Home > Surah 5 - The Table Spread
This verse is the "closing of the trap" for the Islamic Dilemma, as it moves from describing the Gospel as a historical light to commanding its current followers to use it as their absolute legal and spiritual standard.
Surah 5:47:
And let the People of the Gospel judge by what Allah has revealed therein. And whoever does not judge by what Allah has revealed - then it is those who are the defiantly disobedient.
If a King commands his subjects to follow the laws in a specific book, is he not guaranteeing that the book is the authentic law? By commanding Christians to "judge by" the Gospel, Allah is certifying that the Gospel sitting in the churches of the 7th century was the authentic Law of God.
If that Gospel was authentic then, and it matches our manuscripts today (like the Codex Alexandrinus), then the Gospel’s claim that Jesus is the Son of God is a "Judgment of Allah" that Christians must follow.
Muslim apologists often claim the "True Injil" was a lost book given to Jesus but Surah 5:47 commands the People of the Gospel (Christians) to judge by what is in it.
Christians have only ever had the New Testament (the four Gospels). If the "True Injil" was a different, lost book, Allah would be commanding Christians to judge by a book they didn't possess. This would make the command impossible to fulfill. Therefore, the "Injil" in this verse must be the New Testament.

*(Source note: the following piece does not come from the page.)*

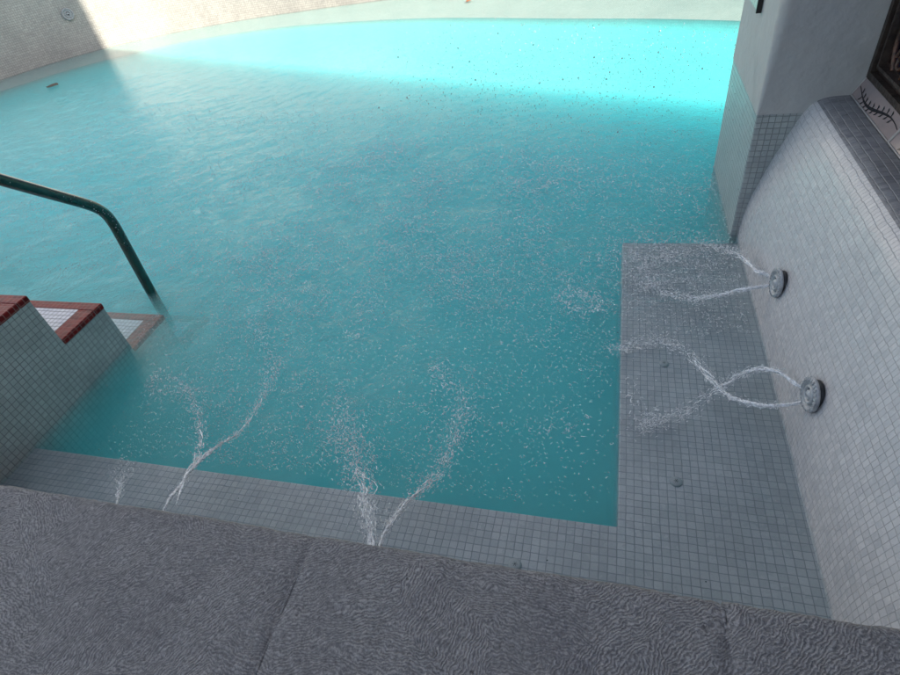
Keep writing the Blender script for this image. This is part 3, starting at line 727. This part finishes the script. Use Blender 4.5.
def flecks(count,region,dens,rlo,rhi,name):
    V=[];Fs=[];k=0
    while k<count:
        x=random.uniform(region[0],region[1]); y=random.uniform(region[2],region[3])
        if random.random()>dens(x,y): continue
        a=fbm(x*4,y*4,11,2)*5+random.gauss(0,.6); r=random.uniform(rlo,rhi)*(.7+.12*y); L=r*random.uniform(1,3.2); c,sn=math.cos(a),math.sin(a); z=.0035
        n_=len(V)
        for (p,q,w_) in ((L,0,0),(0,r,0),(-L,0,0),(0,-r,0)): V.append((x+p*c-q*sn,y+p*sn+q*c,z+random.uniform(-.0006,.0006)))
        V.append((x,y,z+r*.8)); V.append((x,y,z-r*.8))
        for i in range(4): Fs.append((n_+i,n_+(i+1)%4,n_+4)); Fs.append((n_+(i+1)%4,n_+i,n_+5))
        k+=1
    me=bpy.data.meshes.new(name); me.from_pydata(V,[],Fs); me.polygons.foreach_set('use_smooth',[True]*len(Fs)); return link(name,me,FOAM)
def dens(x,y):
    if x<-2.25 and y<2.1: return 0
    if y>5.2: return 0
    a=agit(x,y)*(1-.8*min(1,max(0,(-1.6-x)/1.2)))*(1 if y<3.2 else .55)
    if x>.05 and y<1.8: a*=.12
    if x>.58: return 0
    a*=min(1,max(0,(4.2-.3*x-y)/1.1))
    rid=1-min(1,abs(fbm(x*5,y*5,3,4))*3.2); rid2=1-min(1,abs(fbm(x*14,y*14,8,3))*3)
    return min(1,a*(.12+.45*rid**2+.5*rid2**3)*max(.15,.6+fbm(x*1.6,y*1.6,5,2)))
o=flecks(64000,(-5.2,.58,.95,5.2),dens,.0009,.0026,'sparkle_flecks')  # white flecks stand in for surface glitter as well as bubbles
tag(o,'tiny bubbles and white flecks painted as sparkle, strewn over the churned water','bubbles',kind='stuff')
mb=MB()
for k in range(2200):
    u=random.gauss(590,110); v=random.triangular(12,150,45)
    if u>738 or u<330: continue
    z=random.uniform(.15,.6); p=at(u,v+random.uniform(0,6),z)
    ico(mb,p,(p-Vector((0,0,H))).length*random.choice([.0004,.0005,.0006,.0008,.0009,.0015 if k%12==0 else .0007]),(1,1,1.1))
for k in range(260):
    u=random.uniform(40,620); v=random.uniform(230,450); p=at(u,v,random.uniform(.05,.45)); ico(mb,p,random.uniform(.0008,.002),(1,1,1.1))
for k in range(90):                                         # drops clinging to the rail
    q=pts_rail[random.randint(8,len(pts_rail)-16)]; a=random.uniform(-.9,1.9); ico(mb,(q.x+.0258*math.cos(a),q.y-.004+.01*random.gauss(0,1),q.z+.0258*math.sin(a)),random.uniform(.0015,.0034))
tag(mb.build('airborne_spray',DROP),'fine spray drops hanging in the air above the far water','spray',kind='stuff')

# ------------------------------------------------------------------ neighbour house and added white house beyond (reflected in the water)
root=empty('neighbouring_house',(4,14,FZ),'tall house beyond the right end of the pool','house')
mb=MB(); mb.box((-.4,11.2,FZ-.1),(9,17,FZ+7.6)); par(mb.build('wall',DARKW),root)
mb=MB(); mb.box((-.7,10.9,FZ+7.6),(9.3,17.3,FZ+7.85)); par(mb.build('roof',IRON),root)
for k in range(3):
    for j in range(2):
        mb=MB(); x=0+k*2.3; z=FZ+1+j*3; mb.box((x,11.15,z),(x+1.1,11.22,z+1.6)); par(mb.build('window',BLUE,bevel=.01),root)

root=empty('glare_house',(-9,12,FZ),'unseen white house added beyond the far curved wall to brighten the water reflections','house')  # unseen, added and angled to the sun so the water reflects brighter
def lh(t,d): # along the facade from (-15,7.5) to (-1.6,15.2), d behind
    ux,uy=13.4/15.46,7.7/15.46; return (-15+ux*t-uy*d*-1*-1, 7.5+uy*t+ux*d)
mb=MB(); prism(mb,[lh(0,0),lh(15.4,0),lh(15.4,6),lh(0,6)],FZ-.1,FZ+10.5); par(mb.build('wall',WHITEWALL),root)
mb=MB(); prism(mb,[lh(-.3,-.3),lh(15.6,-.3),lh(15.6,6.3),lh(-.3,6.3)],FZ+10.5,FZ+10.8); par(mb.build('roof',WHITEWALL),root)
for j in range(3):
    for k in range(4):
        z=FZ+1.1+j*3.1; t=1.6+k*3.6
        mb=MB(); prism(mb,[lh(t,-.04),lh(t+1.1,-.04),lh(t+1.1,.05),lh(t,.05)],z,z+1.5); par(mb.build('window',BLUE,bevel=.01),root)

# ------------------------------------------------------------------ light
SA=Vector((-.919,.395,0)).normalized(); EL=math.radians(36)
sd=Vector((SA.x*math.cos(EL),SA.y*math.cos(EL),-math.sin(EL)))
L_=bpy.data.lights.new('sun','SUN'); L_.energy=4.8; L_.angle=math.radians(.6); L_.color=(1,.91,.78)
lo=bpy.data.objects.new('sun',L_); C.objects.link(lo); lo.rotation_euler=sd.to_track_quat('-Z','Y').to_euler()
w=bpy.data.worlds.new('World'); sc.world=w; w.use_nodes=True; nt=w.node_tree
bg=nt.nodes['Background']; sky=nt.nodes.new('ShaderNodeTexSky'); sky.sky_type='NISHITA'; sky.sun_disc=False; sky.sun_elevation=EL
sky.sun_rotation=math.atan2(-SA.x,-SA.y)
sky.dust_density=1.5; sky.air_density=1.0
tcw=nt.nodes.new('ShaderNodeTexCoord'); mp=nt.nodes.new('ShaderNodeMapping'); mp.inputs['Scale'].default_value=(1,1,2.2); nt.links.new(tcw.outputs['Generated'],mp.inputs[0])
cn=nt.nodes.new('ShaderNodeTexNoise'); cn.inputs['Scale'].default_value=2.6; cn.inputs['Detail'].default_value=6; cn.inputs['Roughness'].default_value=.58; nt.links.new(mp.outputs[0],cn.inputs['Vector'])
cr=nt.nodes.new('ShaderNodeMapRange'); cr.inputs[1].default_value=.40; cr.inputs[2].default_value=.62; cr.inputs[3].default_value=.05; cr.inputs[4].default_value=.48; nt.links.new(cn.outputs[0],cr.inputs[0])
cm=nt.nodes.new('ShaderNodeMix'); cm.data_type='RGBA'; nt.links.new(cr.outputs[0],cm.inputs[0]); nt.links.new(sky.outputs[0],cm.inputs[6]); cm.inputs[7].default_value=(5.2,5.1,4.9,1)
nt.links.new(cm.outputs[2],bg.inputs[0]); bg.inputs[1].default_value=.11

# ------------------------------------------------------------------ camera
cd=bpy.data.cameras.new('camera'); cam=bpy.data.objects.new('camera',cd); C.objects.link(cam); sc.camera=cam
cd.sensor_width=36; cd.lens=F/900*36; cd.clip_start=.02; cd.clip_end=400
Rm=Matrix(((M[0][0],-M[1][0],-M[2][0]),(M[0][1],-M[1][1],-M[2][1]),(M[0][2],-M[1][2],-M[2][2])))
cam.matrix_world=Matrix.Translation((0,0,H))@Rm.to_4x4()

# ------------------------------------------------------------------ render
sc.render.engine='CYCLES'; cy=sc.cycles
cy.max_bounces=12; cy.diffuse_bounces=3; cy.glossy_bounces=3; cy.transmission_bounces=4; cy.transparent_max_bounces=16; cy.volume_bounces=7; cy.adaptive_threshold=.02
cy.use_denoising=True; cy.sample_clamp_indirect=4; cy.caustics_reflective=False; cy.caustics_refractive=False
vs_=sc.view_settings; vs_.view_transform='Standard'; vs_.look='None'; vs_.gamma=1; vs_.use_curve_mapping=False; vs_.exposure=1.38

Use the second half of the verse to create a "Checkmate."
If a Christian obeys Surah 5:47 and judges by his Gospel, he must believe in the death and resurrection of Christ. If he believes that, he rejects the Quran.
If the Christian follows the Quran's command to judge by the Gospel, he becomes a "non-Muslim." If he ignores his Gospel to follow the Quran, the Quran calls him "defiantly disobedient" for not judging by the Gospel. The Quran has commanded the Christian to follow a book that refutes the Quran.
Surah 5:47 is the final legal seal on the authority of the Bible. By making the Gospel the mandatory standard of judgment for Christians, the Quran removes any ground for the "corruption" argument.
The irony is profound: the Quran threatens Christians with the label of "disobedient" if they fail to follow the very book that proves Muhammad’s message to be a departure from the previous revelation.